L'équation financière des bailleurs sociaux reste pour le moment très fragile, le prix des terrains représentant environ 20% du coût de la construction. Un moindre coût de la charge foncière grâce aux mesures du gouvernement pourrait apporter un peu d'oxygène, mais les terrains disponibles ne se situent pas tous en zone tendue, là où la part du foncier dans les coûts est la plus importante.
Avec un taux de résultat net de 9% du chiffre d'affaires (essentiellement le montant des loyers encaissés), les performances financières des bailleurs sociaux restent certes satisfaisantes, selon l'analyse exclusive de Xerfi. Un niveau élevé qui s'explique pour l'essentiel par la récurrence des revenus issus de la location.

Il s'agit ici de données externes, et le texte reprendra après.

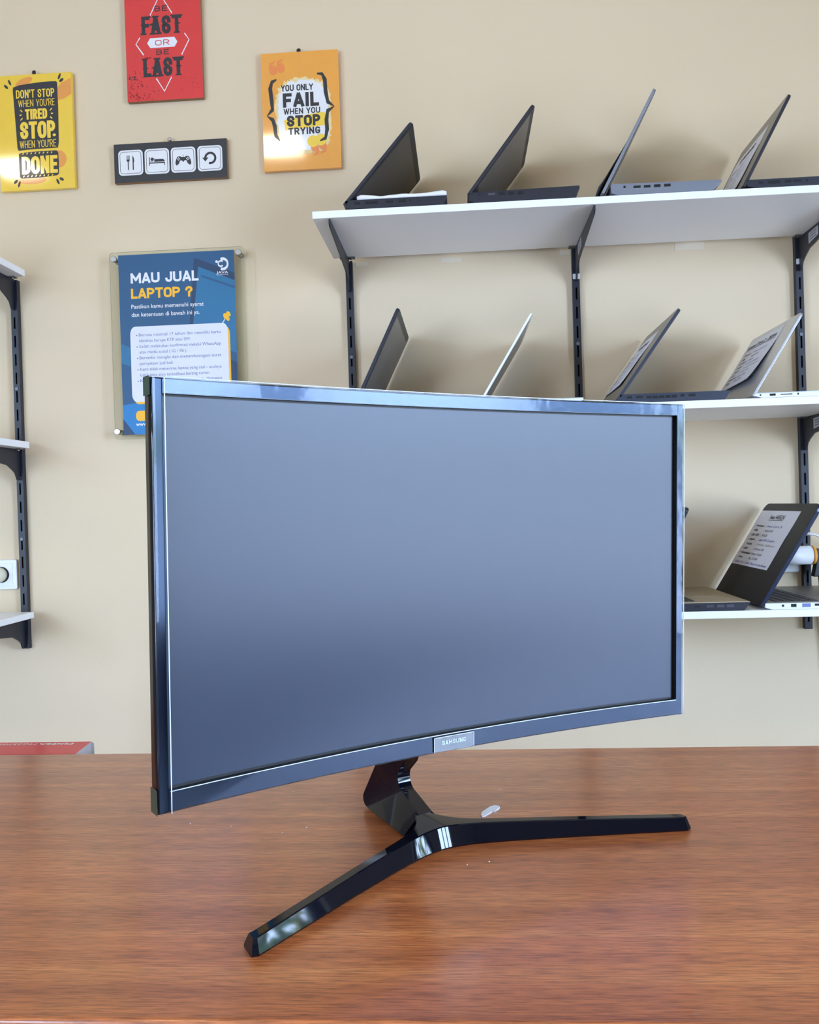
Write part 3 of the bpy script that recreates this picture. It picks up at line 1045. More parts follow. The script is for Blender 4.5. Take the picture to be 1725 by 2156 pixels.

Mais l'effort à fournir pour la construction neuve pèse lourdement sur le taux d'endettement des bailleurs sociaux, proche de 200% en 2012. L'apport en fonds propres sera de plus en plus nécessaire, et représentera un frein au développement de nouvelles opérations, malgré l'effort de vente de logements qui se confirme désormais chez de nombreux organismes. Si les ventes de logements ont augmenté (+5% en 2012), les revenus tirés de cette activité restent faibles, le "vente HLM" étant freinée par l'insuffisante solvabilité des locataires potentiellement acquéreurs, et le tarissement des circuit de financement spécialisés et notamment celui du Crédit Immobilier de France. La mise en copropriété des ensembles immobiliers s'avère aussi beaucoup plus délicate et coûteuse qu'il n'y paraissait jusqu'ici, comme s'apprête à le révéler une étude menée actuellement par l'USH (Union sociale de l'habitat).
Pour remplir leur objectif d'augmentation de la production, les bailleurs sociaux doivent selon Xerfi concilier deux objectifs a priori contradictoires : maîtrise des coûts (+53% entre 2005 et 2011) et "éco-construction". "Traditionnellement moteur dans l'éco-construction et la rénovation énergétique, le mouvement HLM a en effet vocation à continuer d'endosser ce rôle pour impulser les changements dans l'ensemble du secteur du bâtiment", indique l'institut.
Ils explorent plusieurs pistes. Autorisée depuis 2009, la méthode de "conception réalisation", qui permet d'associer très en amont le maître d'oeuvre et l'entreprise de construction sous l'égide du maître d'ouvrage bailleur social, se développe. Grâce à cette méthode, le groupe 3F aurait réduit ses coûts de 17% dans deux opérations en région parisienne. La recherche de financements innovants pour la rénovation énergétique (à l'image des opérations emblématiques de Logirep et ICF Nord Est Alsace), la recherche d'assouplissement des normes (comme l'accessibilité des bâtiments) ou encore l'accompagnement des occupants (mis en oeuvre par exemple par l'OPH Valophis Habitat) font aussi partie des voies empruntées par les opérateurs pour mener à bien leur double objectif.
Cela suffira-t-il ? Probablement pas : le mouvement HLM poursuit des pistes de réflexion pour compléter les premières mesures gouvernementales. Elles portent sur l'allongement des prêts, des taux bonifiés, le financement par les certificats d'économie d'énergie, la hausse des aides à la pierre, etc.